The result was The Treatment, which one critic suggested resembled a collaboration between Evelyn Waugh and Bret Easton Ellis. The void that had purred beneath the earlier plays now became the immersing element, as he conjured up a gleaming sushi-bar world of "facilitators" where two predatory film producers tried to buy up the life story of Anne, a young runaway from an abusive marriage. Control, rather than truth, was the name of the game in which even a pushy secretary could say, indicating the real-life subject, "You see, this is not my idea of Anne."

Quizzed about the relation between The Treatment and his next play, Attempts on Her Life, Crimp says that the latter is "a kind of grotesque footnote to The Treatment, but like most grotesque footnotes it probably swallowed the original". That is putting it mildly. Both plays have titles that equivocate between art and violence; both have heroines called Anne. But in the 17 contradictory scenarios of Attempts, the question of who or what Anne is comes up for grabs. Tourist guide or semtex courier? Porn queen or new brand of car etc etc? In one scene a group of po-faced Late Review-style critics discuss an exhibition of the objects associated with Anne the artist's attempts to kill herself in the past few months. "It's theatre," opines one of these pundits, "for a world in which theatre itself has died." Radically dispensing with plot, characters and stage directions, and negotiating what feels like an eerie post-human planet, the play, too, came across as a kind of artistic suicide note: as extreme and terminal a drama as Finnegans Wake is a novel.

In Tim Albery's original hi-tech Royal Court production, it was the depersonalised modernity of the piece that struck critics, who divided into those who saw it as "a seminal text for the Nineties" and those who scathingly complained that it is "post-civilisation, post-truth, post-art, post-feeling, post-teeth, post-everything". You could argue that the play would not be so disturbing if it did not honourably risk a confusion between its own values and those depicted.

But Crimp explains that there have been productions put on in Europe (where it has proved to be a huge success) that have highlighted quite different elements. Katie Mitchell's low-tech, highly physical staging in Milan, for example, focused on the improvisatory nature of the writing, her cast being caught in the Pirandellian bind between apparent freedom and artistic domination. Anne's baffling changes of identity were now less an enigma than (in one critic's description) "the protective, ultimately suicidal camouflages forced on one woman by consumerist society".

Instead of plot hints, the Royal Court publicity for The Country offers a tantalising snatch of dialogue. As this seems to involve a young woman receiving and then rebelling against "treatment", I suggest to its author that the piece promises to be very Crimpian.

"This is where we get into a difficult area," he laughs, "where you throw my obsessions at me and I keep ducking them." Pressed, he'll go as far as revealing that the new piece "at a very simple level is about fidelity and infidelity and the different kinds of pain that both might entail and it explores, or it plays with, the relationship between the urban and pastoral".

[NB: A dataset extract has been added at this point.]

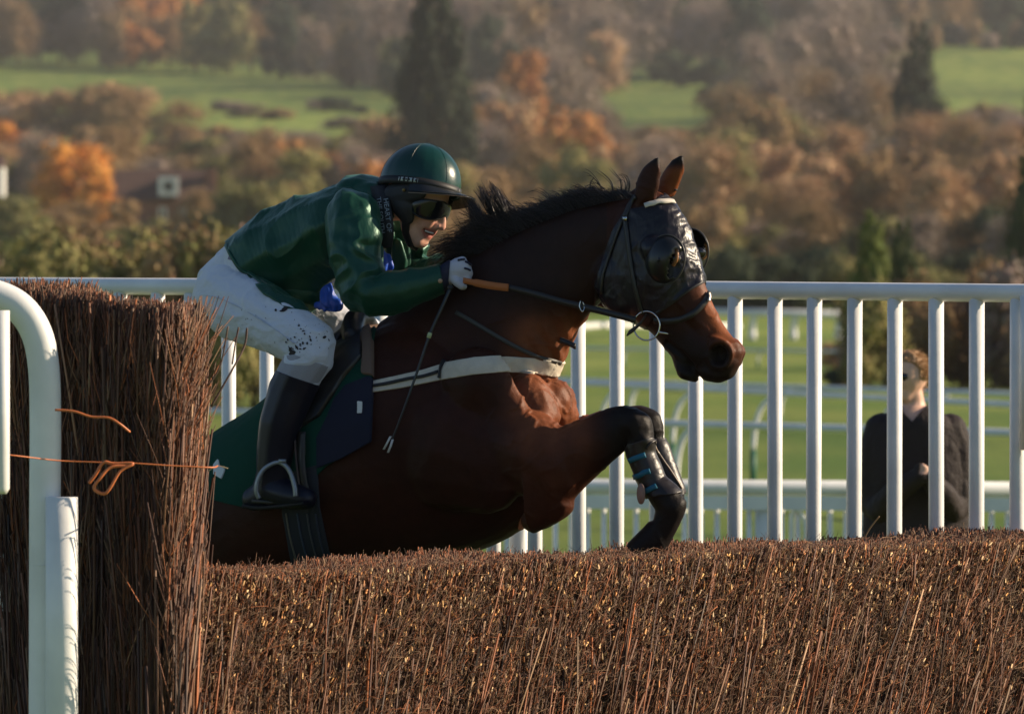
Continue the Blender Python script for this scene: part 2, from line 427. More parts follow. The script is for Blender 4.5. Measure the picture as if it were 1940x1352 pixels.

He also divulges that, after the chilliness of much of his preceding work, The Country is his first stab at a "hot" play. In terms of how it develops from what has gone before, he keeps returning to the idea that it is a bid to put the dismantled components of drama back together again. Attempts at reversing Attempts?

Over the last few years, Crimp has been so busy as one of the theatre's most praised and prolific translators (pouring out excellent versions of Genet, Koltes, Marivaux, Moliÿre et al) that one had begun to wonder whether, with his last original piece, he had indeed driven himself into a creative cul-de-sac. Given his caginess, it would perhaps be premature at this stage to offer The Country a wholehearted welcome - except as a sign that, in his case, there can be continued artistic life after so dazzling a theatrical suicide note.